● Data records:
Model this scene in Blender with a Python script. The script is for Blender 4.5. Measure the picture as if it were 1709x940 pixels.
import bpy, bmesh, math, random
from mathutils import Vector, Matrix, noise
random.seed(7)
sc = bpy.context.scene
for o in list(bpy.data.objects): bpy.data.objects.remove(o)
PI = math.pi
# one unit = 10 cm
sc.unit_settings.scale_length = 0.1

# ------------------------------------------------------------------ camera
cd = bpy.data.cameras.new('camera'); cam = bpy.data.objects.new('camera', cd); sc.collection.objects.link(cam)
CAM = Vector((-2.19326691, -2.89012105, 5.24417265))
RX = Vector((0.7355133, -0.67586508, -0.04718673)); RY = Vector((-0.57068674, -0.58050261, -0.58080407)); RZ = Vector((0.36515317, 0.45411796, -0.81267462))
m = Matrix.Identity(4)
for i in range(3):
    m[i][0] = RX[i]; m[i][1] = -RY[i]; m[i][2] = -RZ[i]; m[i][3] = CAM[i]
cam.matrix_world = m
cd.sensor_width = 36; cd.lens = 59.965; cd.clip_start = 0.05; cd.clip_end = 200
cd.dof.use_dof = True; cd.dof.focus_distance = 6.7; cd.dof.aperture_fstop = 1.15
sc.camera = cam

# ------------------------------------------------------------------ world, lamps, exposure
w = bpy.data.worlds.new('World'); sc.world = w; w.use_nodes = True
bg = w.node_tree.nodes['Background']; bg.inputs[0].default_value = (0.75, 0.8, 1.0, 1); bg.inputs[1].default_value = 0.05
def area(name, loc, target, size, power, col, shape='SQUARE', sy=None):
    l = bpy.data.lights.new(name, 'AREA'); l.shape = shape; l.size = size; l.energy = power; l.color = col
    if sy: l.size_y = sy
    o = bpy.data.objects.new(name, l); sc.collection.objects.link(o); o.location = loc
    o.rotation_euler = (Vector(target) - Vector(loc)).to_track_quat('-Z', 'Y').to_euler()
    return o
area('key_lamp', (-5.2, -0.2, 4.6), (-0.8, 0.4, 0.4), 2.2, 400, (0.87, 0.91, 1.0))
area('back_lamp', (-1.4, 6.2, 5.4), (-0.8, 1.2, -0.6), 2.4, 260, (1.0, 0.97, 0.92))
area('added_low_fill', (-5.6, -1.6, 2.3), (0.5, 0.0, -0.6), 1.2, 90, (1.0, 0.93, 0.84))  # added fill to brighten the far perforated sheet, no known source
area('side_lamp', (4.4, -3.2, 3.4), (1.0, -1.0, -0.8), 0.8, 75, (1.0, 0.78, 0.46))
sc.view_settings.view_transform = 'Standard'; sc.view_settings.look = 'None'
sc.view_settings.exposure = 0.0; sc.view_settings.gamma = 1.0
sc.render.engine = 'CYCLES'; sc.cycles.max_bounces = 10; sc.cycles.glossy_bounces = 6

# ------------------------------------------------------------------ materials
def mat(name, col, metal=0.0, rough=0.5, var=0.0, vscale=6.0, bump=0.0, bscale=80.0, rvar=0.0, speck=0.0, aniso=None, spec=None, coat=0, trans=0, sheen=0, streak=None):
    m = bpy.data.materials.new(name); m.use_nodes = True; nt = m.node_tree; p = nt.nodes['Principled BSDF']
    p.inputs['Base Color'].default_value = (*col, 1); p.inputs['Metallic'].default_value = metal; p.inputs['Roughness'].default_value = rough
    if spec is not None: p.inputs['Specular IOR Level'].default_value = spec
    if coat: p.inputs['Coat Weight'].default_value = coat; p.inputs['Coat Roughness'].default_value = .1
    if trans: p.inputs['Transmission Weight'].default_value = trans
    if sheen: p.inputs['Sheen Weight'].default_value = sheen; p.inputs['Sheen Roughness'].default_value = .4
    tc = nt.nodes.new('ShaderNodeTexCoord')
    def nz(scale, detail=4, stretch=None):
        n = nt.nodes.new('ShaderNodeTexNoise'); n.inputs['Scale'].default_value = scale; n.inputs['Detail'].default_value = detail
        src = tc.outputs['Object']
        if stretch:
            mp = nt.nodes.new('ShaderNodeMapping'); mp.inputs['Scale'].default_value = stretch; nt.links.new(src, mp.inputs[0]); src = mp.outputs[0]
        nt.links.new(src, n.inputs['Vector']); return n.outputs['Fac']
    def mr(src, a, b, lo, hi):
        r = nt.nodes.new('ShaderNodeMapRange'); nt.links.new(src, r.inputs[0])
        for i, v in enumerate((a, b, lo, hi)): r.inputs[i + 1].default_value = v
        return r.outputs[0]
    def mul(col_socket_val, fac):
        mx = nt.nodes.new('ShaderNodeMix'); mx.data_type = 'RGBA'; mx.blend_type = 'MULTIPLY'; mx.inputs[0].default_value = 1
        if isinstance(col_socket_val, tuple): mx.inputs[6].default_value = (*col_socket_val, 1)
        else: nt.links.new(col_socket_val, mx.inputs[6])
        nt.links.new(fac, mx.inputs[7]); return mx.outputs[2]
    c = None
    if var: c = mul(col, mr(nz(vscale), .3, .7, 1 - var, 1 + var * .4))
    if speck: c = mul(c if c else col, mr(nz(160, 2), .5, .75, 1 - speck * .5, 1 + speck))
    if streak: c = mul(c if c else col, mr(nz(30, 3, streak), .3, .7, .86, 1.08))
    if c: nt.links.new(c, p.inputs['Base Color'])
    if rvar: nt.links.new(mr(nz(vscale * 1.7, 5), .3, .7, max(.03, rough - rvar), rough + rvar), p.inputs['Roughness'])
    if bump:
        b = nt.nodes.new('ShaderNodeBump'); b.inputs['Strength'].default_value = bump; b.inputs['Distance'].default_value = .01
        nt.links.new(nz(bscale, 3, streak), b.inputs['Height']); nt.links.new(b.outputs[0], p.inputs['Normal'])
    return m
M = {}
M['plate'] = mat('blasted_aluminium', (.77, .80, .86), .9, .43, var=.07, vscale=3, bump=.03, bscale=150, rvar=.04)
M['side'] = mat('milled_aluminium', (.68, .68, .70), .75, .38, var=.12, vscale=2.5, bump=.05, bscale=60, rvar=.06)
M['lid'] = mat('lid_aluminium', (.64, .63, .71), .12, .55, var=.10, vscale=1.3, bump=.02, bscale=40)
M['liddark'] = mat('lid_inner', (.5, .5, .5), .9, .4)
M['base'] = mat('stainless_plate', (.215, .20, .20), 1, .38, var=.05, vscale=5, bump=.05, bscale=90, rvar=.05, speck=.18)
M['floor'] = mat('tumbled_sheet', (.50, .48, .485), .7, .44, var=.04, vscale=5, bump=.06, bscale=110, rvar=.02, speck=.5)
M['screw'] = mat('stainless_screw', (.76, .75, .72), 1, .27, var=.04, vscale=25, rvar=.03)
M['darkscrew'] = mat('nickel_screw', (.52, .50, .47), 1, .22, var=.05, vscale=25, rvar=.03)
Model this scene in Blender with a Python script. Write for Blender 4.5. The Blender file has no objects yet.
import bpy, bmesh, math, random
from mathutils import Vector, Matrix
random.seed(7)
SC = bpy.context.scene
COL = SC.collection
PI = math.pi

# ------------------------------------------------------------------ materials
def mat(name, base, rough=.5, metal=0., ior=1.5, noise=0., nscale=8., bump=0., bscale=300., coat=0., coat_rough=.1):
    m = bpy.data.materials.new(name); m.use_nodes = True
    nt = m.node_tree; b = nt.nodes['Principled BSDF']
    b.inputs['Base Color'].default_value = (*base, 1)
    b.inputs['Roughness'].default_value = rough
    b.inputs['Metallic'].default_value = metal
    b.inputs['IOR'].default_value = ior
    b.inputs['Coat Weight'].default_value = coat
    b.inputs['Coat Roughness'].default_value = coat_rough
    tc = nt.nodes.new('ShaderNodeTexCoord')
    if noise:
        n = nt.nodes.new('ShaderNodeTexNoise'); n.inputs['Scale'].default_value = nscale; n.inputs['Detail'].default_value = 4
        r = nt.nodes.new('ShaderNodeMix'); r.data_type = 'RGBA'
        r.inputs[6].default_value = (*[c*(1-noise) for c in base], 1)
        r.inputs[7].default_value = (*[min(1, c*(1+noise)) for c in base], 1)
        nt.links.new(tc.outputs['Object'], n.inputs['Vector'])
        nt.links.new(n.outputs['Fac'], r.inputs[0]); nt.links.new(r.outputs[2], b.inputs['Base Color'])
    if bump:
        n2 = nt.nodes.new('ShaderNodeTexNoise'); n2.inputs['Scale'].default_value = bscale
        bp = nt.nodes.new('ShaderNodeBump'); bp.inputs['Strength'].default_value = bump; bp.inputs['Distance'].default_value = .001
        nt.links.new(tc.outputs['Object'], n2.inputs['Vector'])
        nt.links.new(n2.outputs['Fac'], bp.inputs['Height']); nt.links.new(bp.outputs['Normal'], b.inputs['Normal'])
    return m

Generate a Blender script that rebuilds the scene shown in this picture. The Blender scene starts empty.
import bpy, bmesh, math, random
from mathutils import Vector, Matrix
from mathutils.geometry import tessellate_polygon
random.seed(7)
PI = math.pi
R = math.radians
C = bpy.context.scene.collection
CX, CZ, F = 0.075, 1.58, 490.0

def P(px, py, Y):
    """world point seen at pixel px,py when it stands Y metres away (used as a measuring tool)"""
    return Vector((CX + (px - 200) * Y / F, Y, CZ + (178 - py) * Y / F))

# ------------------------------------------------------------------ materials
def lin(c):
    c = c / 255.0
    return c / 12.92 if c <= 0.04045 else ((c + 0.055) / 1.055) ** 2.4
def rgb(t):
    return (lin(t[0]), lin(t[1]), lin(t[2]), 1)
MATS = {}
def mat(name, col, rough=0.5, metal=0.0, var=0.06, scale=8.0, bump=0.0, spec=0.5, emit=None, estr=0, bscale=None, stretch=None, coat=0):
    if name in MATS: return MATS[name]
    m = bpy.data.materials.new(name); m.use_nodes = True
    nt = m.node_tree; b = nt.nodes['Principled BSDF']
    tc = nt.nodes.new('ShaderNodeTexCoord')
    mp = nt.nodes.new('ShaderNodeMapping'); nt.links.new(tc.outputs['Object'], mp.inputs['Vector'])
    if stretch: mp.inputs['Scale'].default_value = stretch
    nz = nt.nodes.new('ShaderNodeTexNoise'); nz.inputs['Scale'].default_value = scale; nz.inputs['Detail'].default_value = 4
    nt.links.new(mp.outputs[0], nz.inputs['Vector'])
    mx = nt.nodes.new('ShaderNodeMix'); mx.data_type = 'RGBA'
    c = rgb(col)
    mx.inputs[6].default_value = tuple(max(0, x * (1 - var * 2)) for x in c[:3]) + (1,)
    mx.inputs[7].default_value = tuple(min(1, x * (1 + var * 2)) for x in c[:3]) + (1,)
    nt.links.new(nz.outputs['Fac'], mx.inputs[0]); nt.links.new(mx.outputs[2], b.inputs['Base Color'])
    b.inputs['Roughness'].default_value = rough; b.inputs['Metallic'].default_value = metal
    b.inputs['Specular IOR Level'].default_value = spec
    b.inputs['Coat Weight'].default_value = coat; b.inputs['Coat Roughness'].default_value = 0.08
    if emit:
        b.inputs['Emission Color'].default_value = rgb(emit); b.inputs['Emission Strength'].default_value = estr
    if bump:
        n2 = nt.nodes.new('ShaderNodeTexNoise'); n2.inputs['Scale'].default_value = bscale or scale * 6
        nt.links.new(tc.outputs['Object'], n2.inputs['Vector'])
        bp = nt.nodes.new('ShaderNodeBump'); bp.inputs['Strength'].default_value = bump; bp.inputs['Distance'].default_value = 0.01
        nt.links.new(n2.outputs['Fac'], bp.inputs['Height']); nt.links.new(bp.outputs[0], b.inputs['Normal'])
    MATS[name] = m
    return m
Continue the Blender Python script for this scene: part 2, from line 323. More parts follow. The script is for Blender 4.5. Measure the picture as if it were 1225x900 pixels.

● Instructions to follow: Look above for the line that contains "Generate a Blender". Starting there, transcribe every line exactly until you have copied the line that contains "CX, CZ, F = 0.075, 1.58, 490.0".

● The output:
Generate a Blender script that rebuilds the scene shown in this picture. The Blender scene starts empty.
import bpy, bmesh, math, random
from mathutils import Vector, Matrix
from mathutils.geometry import tessellate_polygon
random.seed(7)
PI = math.pi
R = math.radians
C = bpy.context.scene.collection
CX, CZ, F = 0.075, 1.58, 490.0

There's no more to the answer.